IMO there is nothing wrong with the fit of the parts (slip fit is slip fit) or the design. Clamping the inner race is a common design in all chaincases (except the '12 PC and I don't want to go there again lol).
IMO it is the disc brake and it's use causing the loss of torque on the inner race. the disc material is soft (cause it has to be), it rides on splines that have clearance so apply the brakes hard and it will try to work loose eventually (I don't use it in reverse anymore lol). And,, Poo tapered the clamping edges of the disc too much (mine was only 60 thou).
IMO that is why some shafts have spun. The disc wore 'til loose from use lol, and then the shaft spins in the bearing. As long as you retorque a couple of times it may all be good.
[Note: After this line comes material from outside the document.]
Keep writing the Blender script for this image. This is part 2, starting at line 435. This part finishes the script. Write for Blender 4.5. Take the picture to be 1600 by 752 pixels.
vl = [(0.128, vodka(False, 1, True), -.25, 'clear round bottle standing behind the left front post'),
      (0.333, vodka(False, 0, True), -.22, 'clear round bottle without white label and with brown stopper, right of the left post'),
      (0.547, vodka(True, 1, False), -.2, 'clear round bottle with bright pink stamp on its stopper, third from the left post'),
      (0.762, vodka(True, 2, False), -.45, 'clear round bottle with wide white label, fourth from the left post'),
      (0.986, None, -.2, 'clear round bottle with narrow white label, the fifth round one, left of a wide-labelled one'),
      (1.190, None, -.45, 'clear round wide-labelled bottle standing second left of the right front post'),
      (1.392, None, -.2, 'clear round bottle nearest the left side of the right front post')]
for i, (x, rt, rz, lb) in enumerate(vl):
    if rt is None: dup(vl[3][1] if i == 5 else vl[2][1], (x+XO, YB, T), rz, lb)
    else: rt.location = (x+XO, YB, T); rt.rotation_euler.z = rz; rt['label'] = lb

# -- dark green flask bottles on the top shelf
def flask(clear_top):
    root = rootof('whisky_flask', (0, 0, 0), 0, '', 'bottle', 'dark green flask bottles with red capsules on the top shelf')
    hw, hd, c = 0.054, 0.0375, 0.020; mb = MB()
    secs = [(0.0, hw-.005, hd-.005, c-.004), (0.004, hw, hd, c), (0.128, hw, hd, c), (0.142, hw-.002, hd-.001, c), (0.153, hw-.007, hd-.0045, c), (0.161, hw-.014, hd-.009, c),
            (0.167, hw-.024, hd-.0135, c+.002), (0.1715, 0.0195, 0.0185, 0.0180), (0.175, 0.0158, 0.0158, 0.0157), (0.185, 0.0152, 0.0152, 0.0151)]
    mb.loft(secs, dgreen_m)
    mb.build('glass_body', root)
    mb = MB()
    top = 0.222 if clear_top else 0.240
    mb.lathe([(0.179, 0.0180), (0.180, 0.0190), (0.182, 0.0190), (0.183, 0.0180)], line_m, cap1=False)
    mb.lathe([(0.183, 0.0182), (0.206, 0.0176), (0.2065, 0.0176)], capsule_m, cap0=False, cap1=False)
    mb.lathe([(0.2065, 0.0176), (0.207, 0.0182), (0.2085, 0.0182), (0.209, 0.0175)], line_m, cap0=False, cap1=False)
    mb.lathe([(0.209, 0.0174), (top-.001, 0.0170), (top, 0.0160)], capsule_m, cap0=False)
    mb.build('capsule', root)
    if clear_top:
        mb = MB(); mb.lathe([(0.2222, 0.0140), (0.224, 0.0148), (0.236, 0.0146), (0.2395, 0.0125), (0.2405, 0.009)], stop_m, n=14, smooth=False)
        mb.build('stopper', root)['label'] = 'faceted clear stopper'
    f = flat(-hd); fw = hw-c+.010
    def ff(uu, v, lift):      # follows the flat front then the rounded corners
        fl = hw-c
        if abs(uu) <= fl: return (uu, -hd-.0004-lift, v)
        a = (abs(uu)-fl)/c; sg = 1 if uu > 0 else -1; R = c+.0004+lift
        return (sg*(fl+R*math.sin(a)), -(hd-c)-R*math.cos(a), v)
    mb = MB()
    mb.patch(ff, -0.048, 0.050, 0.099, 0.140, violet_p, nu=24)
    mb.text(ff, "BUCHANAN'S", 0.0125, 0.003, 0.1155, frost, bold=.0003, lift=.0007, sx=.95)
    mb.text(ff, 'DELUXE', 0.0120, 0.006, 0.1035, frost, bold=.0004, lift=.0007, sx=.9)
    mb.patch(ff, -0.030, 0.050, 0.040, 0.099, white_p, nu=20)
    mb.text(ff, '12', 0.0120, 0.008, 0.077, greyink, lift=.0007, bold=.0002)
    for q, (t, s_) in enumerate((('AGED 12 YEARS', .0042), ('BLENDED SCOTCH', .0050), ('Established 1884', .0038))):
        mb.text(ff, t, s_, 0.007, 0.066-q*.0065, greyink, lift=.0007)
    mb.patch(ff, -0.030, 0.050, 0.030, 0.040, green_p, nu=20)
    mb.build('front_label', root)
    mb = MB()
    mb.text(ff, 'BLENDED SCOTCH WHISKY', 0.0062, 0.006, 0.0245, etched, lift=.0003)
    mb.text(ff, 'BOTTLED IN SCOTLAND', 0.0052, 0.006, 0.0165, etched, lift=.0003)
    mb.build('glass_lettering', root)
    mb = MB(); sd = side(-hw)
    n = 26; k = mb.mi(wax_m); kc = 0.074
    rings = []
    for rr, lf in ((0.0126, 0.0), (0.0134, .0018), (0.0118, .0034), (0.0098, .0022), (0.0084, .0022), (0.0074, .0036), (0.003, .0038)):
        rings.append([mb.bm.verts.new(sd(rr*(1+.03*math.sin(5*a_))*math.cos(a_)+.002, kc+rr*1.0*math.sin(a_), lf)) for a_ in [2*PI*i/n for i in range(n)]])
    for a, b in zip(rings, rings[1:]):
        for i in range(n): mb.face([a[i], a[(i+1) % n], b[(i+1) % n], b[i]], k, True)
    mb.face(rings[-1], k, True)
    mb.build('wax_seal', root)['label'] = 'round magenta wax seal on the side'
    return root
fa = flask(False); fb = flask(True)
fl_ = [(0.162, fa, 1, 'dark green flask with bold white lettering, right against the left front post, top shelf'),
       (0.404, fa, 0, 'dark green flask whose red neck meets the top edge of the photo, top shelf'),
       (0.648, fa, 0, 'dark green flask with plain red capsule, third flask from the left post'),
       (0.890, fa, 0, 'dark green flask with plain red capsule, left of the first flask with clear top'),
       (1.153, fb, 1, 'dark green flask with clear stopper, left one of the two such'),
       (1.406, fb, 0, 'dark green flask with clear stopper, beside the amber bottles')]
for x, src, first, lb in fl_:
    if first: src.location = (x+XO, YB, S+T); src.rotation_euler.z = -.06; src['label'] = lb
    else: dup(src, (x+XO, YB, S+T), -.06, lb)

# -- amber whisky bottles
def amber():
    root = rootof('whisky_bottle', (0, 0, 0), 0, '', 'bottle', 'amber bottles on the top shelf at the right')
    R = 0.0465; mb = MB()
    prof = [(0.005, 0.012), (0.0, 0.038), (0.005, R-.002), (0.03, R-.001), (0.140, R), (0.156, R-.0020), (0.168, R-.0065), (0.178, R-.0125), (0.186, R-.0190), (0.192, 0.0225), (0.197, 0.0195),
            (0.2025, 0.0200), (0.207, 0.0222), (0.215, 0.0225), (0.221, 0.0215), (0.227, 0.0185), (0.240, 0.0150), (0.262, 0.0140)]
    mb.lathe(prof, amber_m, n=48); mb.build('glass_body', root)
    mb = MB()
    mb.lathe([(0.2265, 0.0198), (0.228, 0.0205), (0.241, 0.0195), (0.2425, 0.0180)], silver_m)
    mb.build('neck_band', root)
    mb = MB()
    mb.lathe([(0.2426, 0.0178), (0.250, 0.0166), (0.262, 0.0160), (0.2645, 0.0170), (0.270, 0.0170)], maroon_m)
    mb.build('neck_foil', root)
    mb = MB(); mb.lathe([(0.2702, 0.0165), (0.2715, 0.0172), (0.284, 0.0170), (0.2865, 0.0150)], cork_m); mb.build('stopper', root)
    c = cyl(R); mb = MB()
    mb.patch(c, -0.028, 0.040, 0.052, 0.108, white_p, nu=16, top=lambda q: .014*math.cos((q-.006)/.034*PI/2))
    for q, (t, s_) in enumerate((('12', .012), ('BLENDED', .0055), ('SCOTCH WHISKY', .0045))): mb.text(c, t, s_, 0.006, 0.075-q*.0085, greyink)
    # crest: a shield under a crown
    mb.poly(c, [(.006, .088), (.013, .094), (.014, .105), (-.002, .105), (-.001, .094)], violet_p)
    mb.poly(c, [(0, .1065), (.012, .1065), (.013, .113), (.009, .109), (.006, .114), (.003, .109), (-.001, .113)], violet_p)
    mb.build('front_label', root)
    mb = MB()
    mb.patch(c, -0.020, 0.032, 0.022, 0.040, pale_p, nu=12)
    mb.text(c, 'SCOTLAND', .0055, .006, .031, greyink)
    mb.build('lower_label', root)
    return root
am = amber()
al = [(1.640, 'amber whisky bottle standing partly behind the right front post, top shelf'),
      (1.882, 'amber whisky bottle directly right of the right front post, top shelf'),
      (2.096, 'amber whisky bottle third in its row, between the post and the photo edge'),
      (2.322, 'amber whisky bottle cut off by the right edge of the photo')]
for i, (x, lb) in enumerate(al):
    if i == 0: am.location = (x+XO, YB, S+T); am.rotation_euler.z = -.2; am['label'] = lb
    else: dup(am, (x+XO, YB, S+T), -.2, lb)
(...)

This is the heat thread. After a bunch of rides now with my repair and jackshaft shimming, I,ve cured my top pulley heat issue IMO. I believe my heat was generated from side load on the jackshaft bearing there because of alignment problems in MY chassis (that doesn't mean all will be the same).
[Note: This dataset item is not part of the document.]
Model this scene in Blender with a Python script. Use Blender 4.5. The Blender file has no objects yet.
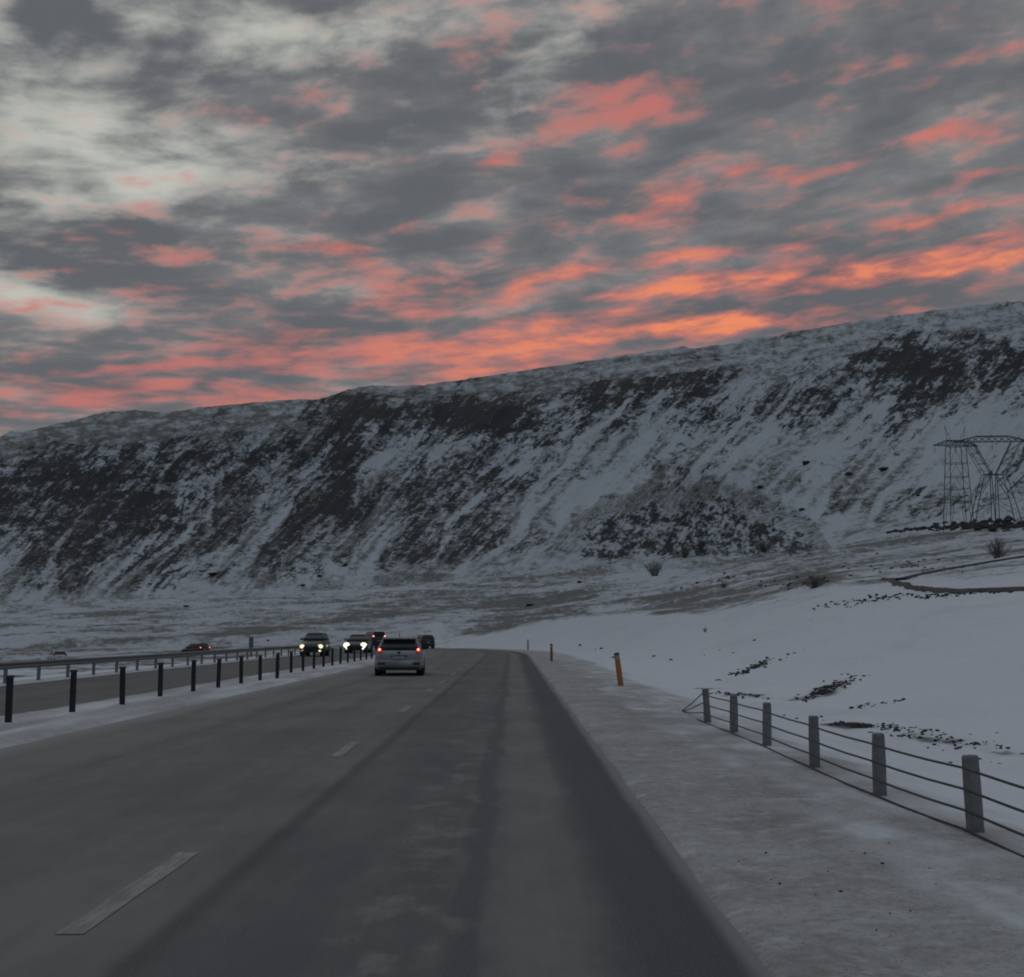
import bpy, bmesh, math, random
import numpy as np
from mathutils import Vector, Matrix
random.seed(7)
R = math.radians
S = bpy.context.scene
COL = S.collection

# ------------------------------------------------------------------ camera
F = 1250.0; HOR = 633.0; CH = 1.6
PITCH = math.atan((HOR - 488.5) / F)
cam_d = bpy.data.cameras.new('camera'); cam = bpy.data.objects.new('camera', cam_d); COL.objects.link(cam)
cam_d.sensor_fit = 'HORIZONTAL'; cam_d.sensor_width = 36.0; cam_d.lens = 36.0 * F / 1024.0
cam_d.clip_start = 0.1; cam_d.clip_end = 20000
cam.location = (0, 0, CH); cam.rotation_euler = (math.pi / 2 + PITCH, 0, 0)
S.camera = cam
S.render.engine = 'CYCLES'
S.view_settings.view_transform = 'Standard'; S.view_settings.look = 'None'
S.view_settings.exposure = 0.0; S.view_settings.gamma = 1.0
S.cycles.filter_width = 1.9
S.render.resolution_x = 1024; S.render.resolution_y = 977

SP, CP = math.sin(PITCH), math.cos(PITCH)
def pdir(px, py):
    a = px - 512.0; b = 488.5 - py
    return a, F * CP - b * SP, F * SP + b * CP
def gp(px, py, h=0.0):                      # point of the plane z = h seen at a pixel
    x, y, z = pdir(px, py); t = (h - CH) / z
    return x * t, y * t
def at(px, py, y):                          # point at depth y seen at a pixel
    a, b, c = pdir(px, py); t = y / b
    return a * t, y, CH + c * t
G = 1258.0
def pUE(px, py):                            # photo point -> azimuth column, elevation column units
    x, y, z = pdir(px, py)
    return 512 + G * x / y, G * z / math.hypot(x, y)
def proj(x, y, z):                          # world -> pixel (numpy)
    zz = z - CH
    d = y * CP + zz * SP; up = -y * SP + zz * CP
    return 512 + F * x / np.maximum(d, 1e-3), 488.5 - F * up / np.maximum(d, 1e-3)

# ------------------------------------------------------------------ world (dusk sky, clouds lit from beneath)
SUN_EL, SUN_ROT = R(3.0), R(16.0)
W = bpy.data.worlds.new('World'); S.world = W; W.use_nodes = True
nt = W.node_tree; nt.nodes.clear(); L = nt.links.new
def node(t, **k):
    n = nt.nodes.new(t)
    for a, b in k.items(): setattr(n, a, b)
    return n
def setin(n, i, v):
    if isinstance(v, bpy.types.NodeSocket): L(v, n.inputs[i])
    else: n.inputs[i].default_value = v
def M(op, a, b=0.0, c=0.0, clamp=False):
    n = node('ShaderNodeMath', operation=op, use_clamp=clamp)
    setin(n, 0, a); setin(n, 1, b); setin(n, 2, c)
    return n.outputs[0]
def mapr(v, a, b, lo=0.0, hi=1.0, smooth=True):
    n = node('ShaderNodeMapRange'); n.interpolation_type = 'SMOOTHSTEP' if smooth else 'LINEAR'
    setin(n, 0, v); setin(n, 1, a); setin(n, 2, b); setin(n, 3, lo); setin(n, 4, hi)
    return n.outputs[0]
def comb(x, y, z=0.0):
    n = node('ShaderNodeCombineXYZ'); setin(n, 0, x); setin(n, 1, y); setin(n, 2, z); return n.outputs[0]
def noise(vec, scale, detail=6.0, rough=0.55, dist=0.0):
    n = node('ShaderNodeTexNoise'); L(vec, n.inputs['Vector']); n.inputs['Scale'].default_value = scale
    n.inputs['Detail'].default_value = detail; n.inputs['Roughness'].default_value = rough; n.inputs['Distortion'].default_value = dist
    return n
def mixc(f, a, b):
    n = node('ShaderNodeMix', data_type='RGBA'); setin(n, 0, f); setin(n, 6, a); setin(n, 7, b); return n.outputs[2]
tc = node('ShaderNodeTexCoord'); sep = node('ShaderNodeSeparateXYZ'); L(tc.outputs['Generated'], sep.inputs[0])
X, Y, Z = sep.outputs
az = M('MULTIPLY', M('ARCTAN2', X, Y), G / 100)                 # units of 100 columns
el = M('MULTIPLY', M('ARCSINE', Z), G / 100)
elp = M('MAXIMUM', el, 0.0)
ae = comb(az, el)
def skp(px, py):
    x, y, z = pdir(px, py)
    return math.atan2(x, y) * G / 100, math.atan2(z, math.hypot(x, y)) * G / 100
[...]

For about 800 miles my top pulley was always the hottest thing in that area and as best as my fingers could tell it came from the shaft to the pulley. It would take sometimes as many as 4 or 5 handfulls of snow to cool because it was sizzling hot. Even with only tree riding.
Now, in order of warm to hot; it is belt, bottom pulley, top pulley, outside of disc towards the can. There is probably only 10ish degrees of difference between the top and bottom pulleys now.
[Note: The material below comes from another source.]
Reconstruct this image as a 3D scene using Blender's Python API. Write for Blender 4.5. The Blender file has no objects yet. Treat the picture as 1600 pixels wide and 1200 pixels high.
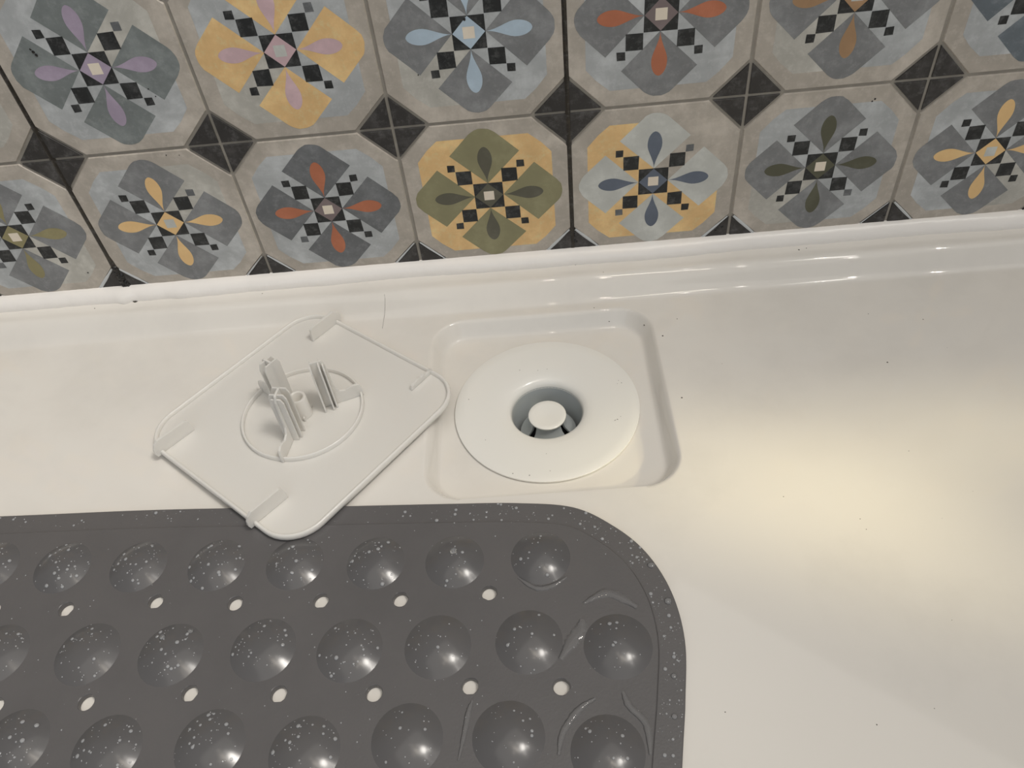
import bpy, bmesh, math, random
from mathutils import Vector, Matrix
from mathutils.geometry import delaunay_2d_cdt
random.seed(7)
C = bpy.context.scene.collection
sc = bpy.context.scene

# ---------------------------------------------------------------- camera
cam_d = bpy.data.cameras.new('camera')
cam = bpy.data.objects.new('camera', cam_d); C.objects.link(cam)
R = [[0.99600, -0.02487, -0.08583], [-0.07608, -0.73213, -0.67691], [-0.04600, 0.68073, -0.73110]]
right, down, fwd = (Vector(r).normalized() for r in R)
down = (down - right*down.dot(right)).normalized(); fwd = right.cross(down)
cam.matrix_world = Matrix(((right.x, -down.x, -fwd.x, 0.27763), (right.y, -down.y, -fwd.y, -0.41864),
                           (right.z, -down.z, -fwd.z, 0.22904), (0, 0, 0, 1)))
cam_d.sensor_width = 36; cam_d.lens = 1250.6*36/1600
cam_d.clip_start = 0.01
sc.camera = cam

# ---------------------------------------------------------------- world, lamps, exposure
vs = sc.view_settings
vs.view_transform = 'Standard'; vs.look = 'None'; vs.gamma = 1; vs.use_curve_mapping = False
vs.exposure = 0.0
w = bpy.data.worlds.new('world'); sc.world = w; w.use_nodes = True
bg = w.node_tree.nodes['Background']; bg.inputs[0].default_value = (1.0, 0.965, 0.92, 1); bg.inputs[1].default_value = 0.25

def area(name, loc, target, size, power, col, shape='DISK', size_y=None, spread=None):
    d = bpy.data.lights.new(name, 'AREA'); d.shape = shape; d.size = size
    if size_y: d.size_y = size_y
    d.energy = power; d.color = col
    if spread: d.spread = spread
    o = bpy.data.objects.new(name, d); C.objects.link(o); o.location = loc
    o.rotation_euler = (Vector(target)-Vector(loc)).to_track_quat('-Z', 'Y').to_euler()
    return o
WARM = (1.0, 0.90, 0.76); NEUT = (1.0, 0.95, 0.88); COOL = (0.68, 0.83, 1.0)
YEL = (1.0, 0.86, 0.52)
def spot(name, loc, target, power, angle, blend, col, radius=0.01):
    d = bpy.data.lights.new(name, 'SPOT'); d.energy = power; d.spot_size = math.radians(angle); d.spot_blend = blend
    d.color = col; d.shadow_soft_size = radius
    o = bpy.data.objects.new(name, d); C.objects.link(o); o.location = loc
    o.rotation_euler = (Vector(target)-Vector(loc)).to_track_quat('-Z', 'Y').to_euler()
# soft key lamp high on the right aimed at the drain end, strip lamp and small lamps overhead, cool daylight from behind
spot('key_spot_light', (0.95, -0.50, 1.55), (-0.38, -0.26, -0.1), 62, 48, 1.0, NEUT, 0.18)
area('ceiling_strip_light', (0.62, -0.62, 1.75), (0.45, -0.5, -0.1), 0.05, 1.5, WARM, 'RECTANGLE', 0.45)
for x, y, p, c in ((0.30, -0.30, 0.3, WARM), (0.48, -0.85, 0.3, WARM), (0.70, -0.30, 0.35, NEUT), (0.90, -0.80, 0.35, NEUT), (1.10, -0.40, 0.45, NEUT), (1.25, -0.90, 0.6, NEUT), (1.45, -0.45, 1.3, NEUT)):
    area('ceiling_spot_light', (x, y, 1.75), (x*0.6, y, -0.1), 0.03, p, c)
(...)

I've found the faster you go the greater the heat (I think it is all from the can) in that area but none of the belt drive ever gets to sizzling hot anymore.
I don't think I will do another project in this area this year ('cause it's working as I expected from the beginning now lol) but if I did it would be to exit the can heat.
Deflecting the heat for a short distance is no biggy but getting it out of that area is the real trick. I,ve drilled plenty of useless holes in the past lol.